Force Touch: Innovating How We Use Our iPhones And iPads

Apple is expected to unveil its next iPhone model in September of this year, and since 2015 is an S year (a year in which the company releases an iPhone S model), we will likely see a new smartphone that basically retains the same design as last year’s iPhone 6, but with new enhancements in interior components and even software features. 

 

And many are betting big that the most significant upgrade in the upcoming new iPhone model is Force Touch, Apple’s new pressure sensitive display technology that promises to innovate how we interact with our iPhones and iPads. Apple has actually already launched a couple of products that feature this piece of technology, but as a major feature of the new iPhone 6S, this feature is set to become mainstream a few weeks from now.

 

What makes Force Touch so special is that it combines a pressure sensitive display (or a trackpad) with haptic feedback underneath. Haptic refers to any type of interaction that involves touch or the varying intensities of pressured taps (Xbox One utilizes game controllers that feature advanced haptics to produce rumbling sensations). As manipulated by Apple, the technology allows for the creation of a mobile device display screen that responds to pressure sensitive touch or taps. 

 

Sure, the Apple Watch already has the feature on its watch face, the same with the trackpads used by the new Retina MacBooks (Pro and 12 inch). But imagine this technology in a device as commonly used as a smartphone or tablet -- the applications of the feature would be incredibly diverse. Mobile consumers can take advantage of Force Touch technology while texting, playing games, operating apps, browsing social media, or when taking selfies. 

 

It would be wise to not get ahead of ourselves here, but the possibilities are as endless as they are cool.
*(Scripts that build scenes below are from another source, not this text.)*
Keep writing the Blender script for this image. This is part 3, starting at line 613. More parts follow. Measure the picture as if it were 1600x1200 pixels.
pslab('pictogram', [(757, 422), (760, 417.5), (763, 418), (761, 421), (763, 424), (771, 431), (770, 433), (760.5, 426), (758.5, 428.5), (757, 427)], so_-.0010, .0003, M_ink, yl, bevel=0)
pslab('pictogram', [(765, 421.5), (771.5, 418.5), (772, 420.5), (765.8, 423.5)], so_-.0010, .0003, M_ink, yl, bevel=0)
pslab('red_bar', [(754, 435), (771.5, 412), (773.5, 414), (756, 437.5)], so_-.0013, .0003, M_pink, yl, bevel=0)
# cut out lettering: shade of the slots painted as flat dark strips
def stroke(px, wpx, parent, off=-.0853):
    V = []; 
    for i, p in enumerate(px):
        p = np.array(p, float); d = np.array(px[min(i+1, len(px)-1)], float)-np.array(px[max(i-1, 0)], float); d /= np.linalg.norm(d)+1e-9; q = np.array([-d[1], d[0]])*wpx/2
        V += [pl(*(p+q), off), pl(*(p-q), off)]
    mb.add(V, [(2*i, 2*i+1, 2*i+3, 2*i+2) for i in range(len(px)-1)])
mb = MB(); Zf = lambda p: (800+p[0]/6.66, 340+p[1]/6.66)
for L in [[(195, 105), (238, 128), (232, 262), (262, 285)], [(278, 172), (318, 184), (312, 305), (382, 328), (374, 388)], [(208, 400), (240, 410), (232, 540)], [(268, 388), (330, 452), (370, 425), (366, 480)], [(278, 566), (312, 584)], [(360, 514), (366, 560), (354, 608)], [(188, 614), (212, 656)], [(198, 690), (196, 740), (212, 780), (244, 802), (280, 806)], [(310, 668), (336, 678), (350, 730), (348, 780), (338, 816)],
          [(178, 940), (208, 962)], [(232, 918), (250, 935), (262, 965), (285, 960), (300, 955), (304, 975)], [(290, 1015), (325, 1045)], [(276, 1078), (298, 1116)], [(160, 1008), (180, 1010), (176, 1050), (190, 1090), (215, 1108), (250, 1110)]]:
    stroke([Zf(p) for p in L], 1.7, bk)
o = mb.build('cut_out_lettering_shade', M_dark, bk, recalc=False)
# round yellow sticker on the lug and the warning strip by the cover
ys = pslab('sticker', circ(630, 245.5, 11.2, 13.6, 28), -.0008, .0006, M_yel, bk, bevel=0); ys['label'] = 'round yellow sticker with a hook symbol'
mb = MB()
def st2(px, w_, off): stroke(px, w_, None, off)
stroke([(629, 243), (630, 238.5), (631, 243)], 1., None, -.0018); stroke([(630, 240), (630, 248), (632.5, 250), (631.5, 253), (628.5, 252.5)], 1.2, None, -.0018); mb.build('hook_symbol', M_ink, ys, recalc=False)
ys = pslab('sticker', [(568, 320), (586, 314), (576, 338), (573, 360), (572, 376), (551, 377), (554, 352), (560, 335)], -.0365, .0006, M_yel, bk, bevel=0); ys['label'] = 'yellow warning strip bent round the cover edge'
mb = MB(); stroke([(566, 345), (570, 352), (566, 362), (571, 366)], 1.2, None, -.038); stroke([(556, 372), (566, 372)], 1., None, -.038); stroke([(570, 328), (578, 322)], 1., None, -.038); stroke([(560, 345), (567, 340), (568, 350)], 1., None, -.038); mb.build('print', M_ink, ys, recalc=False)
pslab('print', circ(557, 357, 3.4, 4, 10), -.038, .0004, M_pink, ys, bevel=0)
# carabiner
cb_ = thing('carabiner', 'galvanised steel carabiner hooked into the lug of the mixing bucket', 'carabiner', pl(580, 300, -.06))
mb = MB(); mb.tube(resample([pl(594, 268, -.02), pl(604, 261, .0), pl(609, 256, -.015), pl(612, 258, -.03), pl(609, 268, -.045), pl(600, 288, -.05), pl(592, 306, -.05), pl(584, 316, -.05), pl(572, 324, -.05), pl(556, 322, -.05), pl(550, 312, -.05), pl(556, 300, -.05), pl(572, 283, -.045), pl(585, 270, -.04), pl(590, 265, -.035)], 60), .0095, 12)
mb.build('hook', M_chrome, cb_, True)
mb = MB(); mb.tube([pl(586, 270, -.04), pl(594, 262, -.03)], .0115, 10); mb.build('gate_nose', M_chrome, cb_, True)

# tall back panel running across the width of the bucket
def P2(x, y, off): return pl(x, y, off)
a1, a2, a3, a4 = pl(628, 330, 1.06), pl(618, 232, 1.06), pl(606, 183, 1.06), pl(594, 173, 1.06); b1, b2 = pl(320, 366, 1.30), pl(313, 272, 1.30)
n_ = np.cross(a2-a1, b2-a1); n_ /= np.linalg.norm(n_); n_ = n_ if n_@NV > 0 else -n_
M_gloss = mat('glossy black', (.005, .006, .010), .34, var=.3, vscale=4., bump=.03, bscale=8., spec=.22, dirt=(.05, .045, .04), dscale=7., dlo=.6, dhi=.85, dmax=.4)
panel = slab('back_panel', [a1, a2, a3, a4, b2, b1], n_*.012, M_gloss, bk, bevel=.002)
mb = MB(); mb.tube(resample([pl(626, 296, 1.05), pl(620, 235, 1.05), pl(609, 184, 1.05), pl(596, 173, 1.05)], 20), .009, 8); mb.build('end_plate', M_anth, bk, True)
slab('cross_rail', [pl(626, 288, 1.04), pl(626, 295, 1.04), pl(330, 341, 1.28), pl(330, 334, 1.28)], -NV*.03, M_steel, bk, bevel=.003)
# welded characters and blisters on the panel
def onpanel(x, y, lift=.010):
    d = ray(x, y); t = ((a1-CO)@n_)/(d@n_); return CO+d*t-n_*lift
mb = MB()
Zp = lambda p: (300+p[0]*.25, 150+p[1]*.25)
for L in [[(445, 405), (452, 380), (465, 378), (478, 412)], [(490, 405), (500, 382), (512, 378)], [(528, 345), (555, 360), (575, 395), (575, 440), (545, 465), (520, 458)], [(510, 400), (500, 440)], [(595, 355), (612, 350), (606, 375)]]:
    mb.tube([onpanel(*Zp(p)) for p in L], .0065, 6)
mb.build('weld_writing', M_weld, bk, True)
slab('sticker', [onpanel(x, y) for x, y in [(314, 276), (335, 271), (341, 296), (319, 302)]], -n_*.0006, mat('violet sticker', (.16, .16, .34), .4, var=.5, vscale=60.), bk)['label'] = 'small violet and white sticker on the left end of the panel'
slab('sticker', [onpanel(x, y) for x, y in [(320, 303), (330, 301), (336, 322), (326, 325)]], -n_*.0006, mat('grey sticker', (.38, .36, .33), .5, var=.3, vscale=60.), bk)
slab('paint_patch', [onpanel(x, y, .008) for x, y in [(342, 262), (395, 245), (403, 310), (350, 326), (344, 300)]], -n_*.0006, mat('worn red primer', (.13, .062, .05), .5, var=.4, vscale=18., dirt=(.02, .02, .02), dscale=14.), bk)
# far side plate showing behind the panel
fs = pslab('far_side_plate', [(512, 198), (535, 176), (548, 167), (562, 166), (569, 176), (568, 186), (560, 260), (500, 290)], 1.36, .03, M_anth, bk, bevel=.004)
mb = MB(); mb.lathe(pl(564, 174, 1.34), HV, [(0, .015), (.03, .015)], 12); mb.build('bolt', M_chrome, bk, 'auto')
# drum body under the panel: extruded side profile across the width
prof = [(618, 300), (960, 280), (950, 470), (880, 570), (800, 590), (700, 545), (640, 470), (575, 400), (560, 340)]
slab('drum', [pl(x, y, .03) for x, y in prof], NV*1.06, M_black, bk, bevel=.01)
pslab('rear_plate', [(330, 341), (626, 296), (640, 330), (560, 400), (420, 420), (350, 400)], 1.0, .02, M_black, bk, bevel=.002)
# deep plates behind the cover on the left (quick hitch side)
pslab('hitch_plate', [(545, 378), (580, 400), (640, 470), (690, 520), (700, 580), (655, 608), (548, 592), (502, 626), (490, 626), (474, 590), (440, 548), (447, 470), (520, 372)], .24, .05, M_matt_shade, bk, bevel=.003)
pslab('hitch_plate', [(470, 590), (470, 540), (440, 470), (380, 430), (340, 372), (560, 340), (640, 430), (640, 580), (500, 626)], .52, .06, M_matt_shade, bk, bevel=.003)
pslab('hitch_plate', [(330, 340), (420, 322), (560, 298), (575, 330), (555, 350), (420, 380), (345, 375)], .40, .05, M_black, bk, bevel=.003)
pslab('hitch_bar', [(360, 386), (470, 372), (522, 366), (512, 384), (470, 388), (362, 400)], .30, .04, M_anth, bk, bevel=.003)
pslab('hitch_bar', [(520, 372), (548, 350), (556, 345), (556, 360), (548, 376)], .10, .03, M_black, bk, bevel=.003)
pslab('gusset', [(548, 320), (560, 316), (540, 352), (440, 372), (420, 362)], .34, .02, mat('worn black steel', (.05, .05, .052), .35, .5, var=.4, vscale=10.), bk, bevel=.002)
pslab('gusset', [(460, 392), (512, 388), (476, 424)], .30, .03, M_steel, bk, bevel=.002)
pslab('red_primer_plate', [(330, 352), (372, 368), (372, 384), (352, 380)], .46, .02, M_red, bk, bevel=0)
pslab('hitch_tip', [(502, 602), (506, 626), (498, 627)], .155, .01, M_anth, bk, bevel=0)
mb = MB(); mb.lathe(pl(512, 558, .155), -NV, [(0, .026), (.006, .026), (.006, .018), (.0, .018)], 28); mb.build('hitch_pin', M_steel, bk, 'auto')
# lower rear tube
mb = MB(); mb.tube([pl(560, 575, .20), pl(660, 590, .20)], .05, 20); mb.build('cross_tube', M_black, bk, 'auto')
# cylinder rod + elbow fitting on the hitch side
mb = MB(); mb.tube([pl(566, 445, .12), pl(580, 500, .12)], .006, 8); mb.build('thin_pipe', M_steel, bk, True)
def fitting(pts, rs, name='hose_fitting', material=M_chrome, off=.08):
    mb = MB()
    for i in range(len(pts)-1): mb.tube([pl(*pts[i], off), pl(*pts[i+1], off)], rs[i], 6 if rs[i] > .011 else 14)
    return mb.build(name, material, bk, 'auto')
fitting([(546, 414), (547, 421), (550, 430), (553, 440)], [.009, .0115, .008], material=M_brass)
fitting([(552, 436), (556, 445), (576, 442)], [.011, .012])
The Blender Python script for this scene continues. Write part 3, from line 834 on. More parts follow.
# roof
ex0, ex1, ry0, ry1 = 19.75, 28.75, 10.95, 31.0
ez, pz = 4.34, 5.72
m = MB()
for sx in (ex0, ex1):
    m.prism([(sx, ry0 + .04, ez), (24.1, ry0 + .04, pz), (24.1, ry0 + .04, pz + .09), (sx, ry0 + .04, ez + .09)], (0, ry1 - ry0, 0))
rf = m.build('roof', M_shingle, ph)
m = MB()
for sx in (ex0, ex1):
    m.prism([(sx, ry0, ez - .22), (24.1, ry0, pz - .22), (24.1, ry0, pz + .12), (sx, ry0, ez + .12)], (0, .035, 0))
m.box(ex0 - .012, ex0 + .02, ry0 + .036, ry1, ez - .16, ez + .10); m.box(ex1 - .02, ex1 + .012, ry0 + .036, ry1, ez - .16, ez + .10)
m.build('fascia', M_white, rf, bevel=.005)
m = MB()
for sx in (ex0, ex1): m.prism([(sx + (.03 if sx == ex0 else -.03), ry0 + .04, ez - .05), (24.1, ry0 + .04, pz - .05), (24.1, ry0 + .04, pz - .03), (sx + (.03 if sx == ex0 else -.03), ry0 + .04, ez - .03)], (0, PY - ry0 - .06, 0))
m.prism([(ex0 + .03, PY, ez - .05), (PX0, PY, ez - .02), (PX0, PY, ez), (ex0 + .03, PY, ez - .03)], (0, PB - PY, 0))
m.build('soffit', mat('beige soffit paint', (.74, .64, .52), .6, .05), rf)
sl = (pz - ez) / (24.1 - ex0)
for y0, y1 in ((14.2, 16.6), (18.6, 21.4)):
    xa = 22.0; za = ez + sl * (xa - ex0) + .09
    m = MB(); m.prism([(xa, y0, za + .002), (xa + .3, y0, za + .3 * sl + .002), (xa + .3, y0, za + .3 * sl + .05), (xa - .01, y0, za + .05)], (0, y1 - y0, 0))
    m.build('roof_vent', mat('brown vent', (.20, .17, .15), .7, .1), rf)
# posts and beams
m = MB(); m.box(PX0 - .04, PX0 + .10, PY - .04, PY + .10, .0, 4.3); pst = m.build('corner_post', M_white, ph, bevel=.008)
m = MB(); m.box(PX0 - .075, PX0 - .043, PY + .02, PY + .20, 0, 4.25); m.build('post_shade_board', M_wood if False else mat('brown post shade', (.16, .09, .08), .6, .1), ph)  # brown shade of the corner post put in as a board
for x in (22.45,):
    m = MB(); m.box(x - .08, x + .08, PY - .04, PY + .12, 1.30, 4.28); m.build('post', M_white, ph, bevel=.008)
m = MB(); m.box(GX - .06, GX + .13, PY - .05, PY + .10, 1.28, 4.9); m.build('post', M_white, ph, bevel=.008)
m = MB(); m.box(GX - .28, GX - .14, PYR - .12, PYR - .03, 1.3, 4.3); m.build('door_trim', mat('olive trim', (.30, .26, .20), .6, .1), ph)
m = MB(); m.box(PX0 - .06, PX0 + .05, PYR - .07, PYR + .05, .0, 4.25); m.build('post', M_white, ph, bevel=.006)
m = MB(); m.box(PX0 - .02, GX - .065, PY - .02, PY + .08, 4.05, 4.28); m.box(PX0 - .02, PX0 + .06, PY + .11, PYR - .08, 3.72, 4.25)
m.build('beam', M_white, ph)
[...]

The modern mobile user can already do fairly well typing text messages on a touch screen, but with Force Touch technology, additional functionalities can be incorporated -- you could generate capital letters, special symbols, italicize a character, or even produce an emoji depending on how light or how hard you press on the display screen.

 

In the case of devices that use a stylus pen (like the iPad Pro), Force Touch technology could facilitate better control especially in illustration, in the strokes of hand drawn graphic elements, in coloring (light pressure bring light colors, heavy pressure brings dark colors), and even in calligraphy.

 

There are sure to be more undiscovered applications of Force Touch technology for mobile devices. The exciting part about this is that it could cause a chain reaction -- the existence of this technology could bring forth more new apps and games that would take advantage of the new functionalities it allows for users. Without a doubt, the Force is really strong on this one.